====== Data excerpt

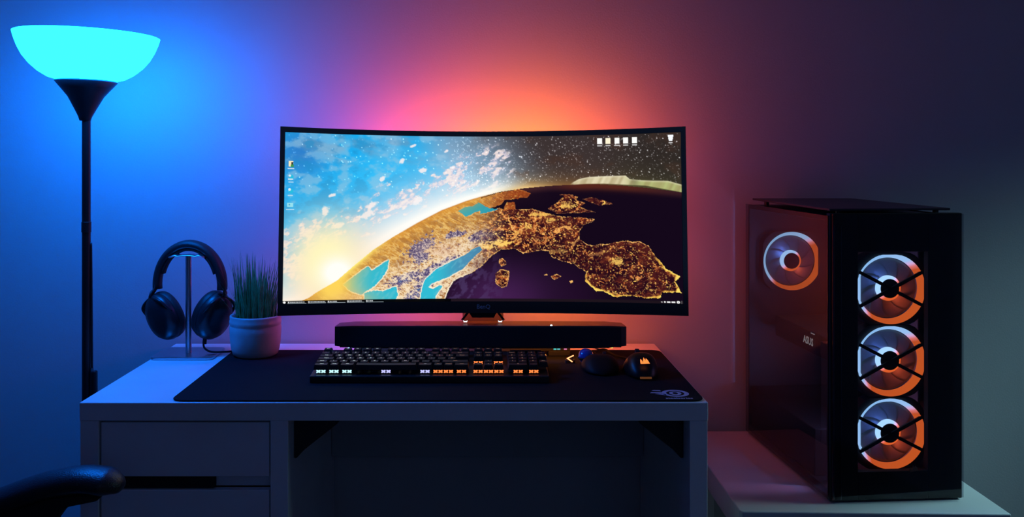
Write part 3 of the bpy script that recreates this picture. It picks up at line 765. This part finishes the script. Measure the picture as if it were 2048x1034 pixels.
def key(name, x, row_y, w, txt, lit=True):
    """x, row_y: key centre in board coordinates; floating cap over its switch"""
    zb = .0218 + (row_y + .07) * math.tan(KT)
    hw = w * U / 2 - .0007; hd = U / 2 - .0007; h = .0092; ins = .0022
    M = Matrix.Translation((x, row_y, zb)) @ Matrix.Rotation(KT, 4, 'X')
    mb = MB()
    dish = .0005
    v = [(-hw, -hd, 0), (hw, -hd, 0), (hw, hd, 0), (-hw, hd, 0), (-hw + ins, -hd + ins * .8, h), (hw - ins, -hd + ins * .8, h), (hw - ins, hd - ins, h), (-hw + ins, hd - ins, h),
         (0, -hd + ins * .8, h - dish), (0, hd - ins, h - dish)]
    mb.add(v, [(3, 2, 1, 0), (4, 8, 9, 7), (8, 5, 6, 9), (0, 1, 5, 8, 4), (1, 2, 6, 5), (2, 3, 7, 9, 6), (3, 0, 4, 7)])
    ci = ramp_col(x - .0975)
    if txt:
        tv, tf = text_shape(txt, 0.0062 if len(txt) == 1 else .0044, .00018, 1)
        mb.add([(p.x, p.y + .0012, h + .0001) for p in tv], tf, 1)
    mb.xf(M)
    return mb.build(name, [keym, LEG[ci]], kb, world=False)
X0 = -.2135
def row(y, items):
    x = X0
    for it in items:
        if isinstance(it, (int, float)): x += it * U; continue
        txt, w_ = it[0], it[1]; nm = it[2] if len(it) > 2 else 'keycap'
        key(nm, x + w_ * U / 2, y, w_, txt); x += w_ * U
YB = -.061
rows = [YB + i * U for i in range(5)] + [YB + 5 * U + .009]
one = lambda s: [(c, 1) for c in s]
row(rows[5], [('Esc', 1), 1] + [('F%d' % k, 1) for k in (1, 2, 3, 4)] + [.5] + [('F%d' % k, 1) for k in (5, 6, 7, 8)] + [.5] + [('F%d' % k, 1) for k in (9, 10, 11, 12)] + [.35, ('Prt', 1), ('Scr', 1), ('Pse', 1)])
row(rows[4], one('`1234567890-=') + [('Back', 2, 'backspace_key'), .35, ('Ins', 1), ('Home', 1), ('PgU', 1), .35, ('Num', 1), ('/', 1), ('*', 1), ('-', 1)])
row(rows[3], [('Tab', 1.5, 'tab_key')] + one('QWERTYUIOP[]') + [('Enter', 1.5, 'enter_key'), .35, ('Del', 1), ('End', 1), ('PgD', 1), .35] + one('789') + [('+', 1, 'plus_key')])
row(rows[2], [('Caps', 1.75, 'caps_lock_key')] + one("ASDFGHJKL;'#") + [1.25 + .35 + 3 + .35] + one('456'))
row(rows[1], [('Shift', 1.25, 'shift_key')] + one('\\ZXCVBNM,./') + [('Shift', 2.75, 'shift_key'), 1.35, ('^', 1, 'arrow_key'), 1.35] + one('123') + [('Ent', 1, 'enter_key')])
row(rows[0], [('Ctrl', 1.5, 'control_key'), ('Win', 1), ('Alt', 1.5, 'alt_key'), ('', 6, 'space_bar'), ('Gr', 1.5, 'alt_key'), ('Fn', 1), ('Menu', 1), ('Ctrl', 1.5, 'control_key'), .35,
              ('<', 1, 'arrow_key'), ('v', 1, 'arrow_key'), ('>', 1, 'arrow_key'), .35, ('0', 2), ('.', 1)])
# lit switches seen under the floating caps
def switch(x, y, nm='key_switch'):
    z = .0160 + (y + .07) * math.tan(KT)
    mb = MB()
    for s_ in (-1, 1):
        cx_ = x + s_ * .0046; z0_ = z; Z_ = lambda q: z0_ + (q - z0_) * 1.5
        mb.prism([((q0 - cx_) * 1.22 + cx_, Z_(q1)) for q0, q1 in [(cx_ - .0033, z), (cx_ - .0012, z), (cx_ - .0003 * s_, z + .0006), (cx_ + .0014, z), (cx_ + .0033, z + .0002), (cx_ + .0026, z + .0016), (cx_ + .0034, z + .0034), (cx_ + .001, z + .0036), (cx_ + .0002, z + .0028), (cx_ - .0014, z + .0036), (cx_ - .0033, z + .0035), (cx_ - .0024, z + .0019)]], y, y + .0008, 'y')
    mb.box(x - .0075, x + .0075, y + .001, y + .010, z - .001, z + .0054, 1)
    mb.build(nm, [SWL[ramp_col(x - .0975)], matte], kb, world=False)
sy_ = rows[0] - .0072
xs = []
x = X0
for w_ in (1.5, 1, 1.5, 6, 1.5, 1, 1, 1.5): xs.append(x + w_ * U / 2); x += w_ * U
x += .35 * U
for k in range(3): xs.append(x + (k + .5) * U)
xs += [x + (3.35 + 1) * U, x + (3.35 + 2.5) * U]
for q in xs: switch(q, sy_)
for k in (0, 2): switch(x + (k + .5) * U, rows[3] - .0072)

# =====================================================================
#  mouse, trackball, little arrow light
# =====================================================================
def pebble(mb, c, L, Wd, H, rearlift=.35, flare=.0, n=22, m=24, mi=0, seat=.003):
    """mouse-like shell: length along +y, palm hump towards the rear (-y)"""
    vs = []; fs = []
    for i in range(n + 1):
        u = i / n; yy = -L / 2 + L * u
        e = (1 - abs(2 * u - 1) ** 2.6) ** .5 if 0 < u < 1 else 0
        hump = math.exp(-((u - rearlift) / .42) ** 2)
        wd = Wd / 2 * max(e, .02) * (1 + flare * math.cos(2 * PI * u)); hh = H * hump * max(e, .02) ** .9
        for j in range(m + 1):
            a = PI * j / m
            ca_, sa_ = math.cos(a), math.sin(a)
            x_ = wd * (abs(ca_) ** .75) * (1 if ca_ >= 0 else -1)
            vs.append((c[0] + x_, c[1] + yy, c[2] + seat + hh * sa_ ** .8))
        vs.append((c[0], c[1] + yy, c[2] + seat * .2))
    k = m + 2
    for i in range(n):
        for j in range(k):
            a = i * k + j; b = i * k + (j + 1) % k
            fs.append((a, a + k, b + k, b))
    fs += [tuple(range(k)), tuple(range(n * k, n * k + k))[::-1]]
    mb.add(vs, fs, mi, True); return mb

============

* [Do this] Write out the listing word for word, omitting the pictures it holds.

* [Full answer]
Write part 3 of the bpy script that recreates this picture. It picks up at line 765. This part finishes the script. Measure the picture as if it were 2048x1034 pixels.
def key(name, x, row_y, w, txt, lit=True):
    """x, row_y: key centre in board coordinates; floating cap over its switch"""
    zb = .0218 + (row_y + .07) * math.tan(KT)
    hw = w * U / 2 - .0007; hd = U / 2 - .0007; h = .0092; ins = .0022
    M = Matrix.Translation((x, row_y, zb)) @ Matrix.Rotation(KT, 4, 'X')
    mb = MB()
    dish = .0005
    v = [(-hw, -hd, 0), (hw, -hd, 0), (hw, hd, 0), (-hw, hd, 0), (-hw + ins, -hd + ins * .8, h), (hw - ins, -hd + ins * .8, h), (hw - ins, hd - ins, h), (-hw + ins, hd - ins, h),
         (0, -hd + ins * .8, h - dish), (0, hd - ins, h - dish)]
    mb.add(v, [(3, 2, 1, 0), (4, 8, 9, 7), (8, 5, 6, 9), (0, 1, 5, 8, 4), (1, 2, 6, 5), (2, 3, 7, 9, 6), (3, 0, 4, 7)])
    ci = ramp_col(x - .0975)
    if txt:
        tv, tf = text_shape(txt, 0.0062 if len(txt) == 1 else .0044, .00018, 1)
        mb.add([(p.x, p.y + .0012, h + .0001) for p in tv], tf, 1)
    mb.xf(M)
    return mb.build(name, [keym, LEG[ci]], kb, world=False)
X0 = -.2135
def row(y, items):
    x = X0
    for it in items:
        if isinstance(it, (int, float)): x += it * U; continue
        txt, w_ = it[0], it[1]; nm = it[2] if len(it) > 2 else 'keycap'
        key(nm, x + w_ * U / 2, y, w_, txt); x += w_ * U
YB = -.061
rows = [YB + i * U for i in range(5)] + [YB + 5 * U + .009]
one = lambda s: [(c, 1) for c in s]
row(rows[5], [('Esc', 1), 1] + [('F%d' % k, 1) for k in (1, 2, 3, 4)] + [.5] + [('F%d' % k, 1) for k in (5, 6, 7, 8)] + [.5] + [('F%d' % k, 1) for k in (9, 10, 11, 12)] + [.35, ('Prt', 1), ('Scr', 1), ('Pse', 1)])
row(rows[4], one('`1234567890-=') + [('Back', 2, 'backspace_key'), .35, ('Ins', 1), ('Home', 1), ('PgU', 1), .35, ('Num', 1), ('/', 1), ('*', 1), ('-', 1)])
row(rows[3], [('Tab', 1.5, 'tab_key')] + one('QWERTYUIOP[]') + [('Enter', 1.5, 'enter_key'), .35, ('Del', 1), ('End', 1), ('PgD', 1), .35] + one('789') + [('+', 1, 'plus_key')])
row(rows[2], [('Caps', 1.75, 'caps_lock_key')] + one("ASDFGHJKL;'#") + [1.25 + .35 + 3 + .35] + one('456'))
row(rows[1], [('Shift', 1.25, 'shift_key')] + one('\\ZXCVBNM,./') + [('Shift', 2.75, 'shift_key'), 1.35, ('^', 1, 'arrow_key'), 1.35] + one('123') + [('Ent', 1, 'enter_key')])
row(rows[0], [('Ctrl', 1.5, 'control_key'), ('Win', 1), ('Alt', 1.5, 'alt_key'), ('', 6, 'space_bar'), ('Gr', 1.5, 'alt_key'), ('Fn', 1), ('Menu', 1), ('Ctrl', 1.5, 'control_key'), .35,
              ('<', 1, 'arrow_key'), ('v', 1, 'arrow_key'), ('>', 1, 'arrow_key'), .35, ('0', 2), ('.', 1)])
# lit switches seen under the floating caps
def switch(x, y, nm='key_switch'):
    z = .0160 + (y + .07) * math.tan(KT)
    mb = MB()
    for s_ in (-1, 1):
        cx_ = x + s_ * .0046; z0_ = z; Z_ = lambda q: z0_ + (q - z0_) * 1.5
        mb.prism([((q0 - cx_) * 1.22 + cx_, Z_(q1)) for q0, q1 in [(cx_ - .0033, z), (cx_ - .0012, z), (cx_ - .0003 * s_, z + .0006), (cx_ + .0014, z), (cx_ + .0033, z + .0002), (cx_ + .0026, z + .0016), (cx_ + .0034, z + .0034), (cx_ + .001, z + .0036), (cx_ + .0002, z + .0028), (cx_ - .0014, z + .0036), (cx_ - .0033, z + .0035), (cx_ - .0024, z + .0019)]], y, y + .0008, 'y')
    mb.box(x - .0075, x + .0075, y + .001, y + .010, z - .001, z + .0054, 1)
    mb.build(nm, [SWL[ramp_col(x - .0975)], matte], kb, world=False)
sy_ = rows[0] - .0072
xs = []
x = X0
for w_ in (1.5, 1, 1.5, 6, 1.5, 1, 1, 1.5): xs.append(x + w_ * U / 2); x += w_ * U
x += .35 * U
for k in range(3): xs.append(x + (k + .5) * U)
xs += [x + (3.35 + 1) * U, x + (3.35 + 2.5) * U]
for q in xs: switch(q, sy_)
for k in (0, 2): switch(x + (k + .5) * U, rows[3] - .0072)

# =====================================================================
#  mouse, trackball, little arrow light
# =====================================================================
def pebble(mb, c, L, Wd, H, rearlift=.35, flare=.0, n=22, m=24, mi=0, seat=.003):
    """mouse-like shell: length along +y, palm hump towards the rear (-y)"""
    vs = []; fs = []
    for i in range(n + 1):
        u = i / n; yy = -L / 2 + L * u
        e = (1 - abs(2 * u - 1) ** 2.6) ** .5 if 0 < u < 1 else 0
        hump = math.exp(-((u - rearlift) / .42) ** 2)
        wd = Wd / 2 * max(e, .02) * (1 + flare * math.cos(2 * PI * u)); hh = H * hump * max(e, .02) ** .9
        for j in range(m + 1):
            a = PI * j / m
            ca_, sa_ = math.cos(a), math.sin(a)
            x_ = wd * (abs(ca_) ** .75) * (1 if ca_ >= 0 else -1)
            vs.append((c[0] + x_, c[1] + yy, c[2] + seat + hh * sa_ ** .8))
        vs.append((c[0], c[1] + yy, c[2] + seat * .2))
    k = m + 2
    for i in range(n):
        for j in range(k):
            a = i * k + j; b = i * k + (j + 1) % k
            fs.append((a, a + k, b + k, b))
    fs += [tuple(range(k)), tuple(range(n * k, n * k + k))[::-1]]
    mb.add(vs, fs, mi, True); return mb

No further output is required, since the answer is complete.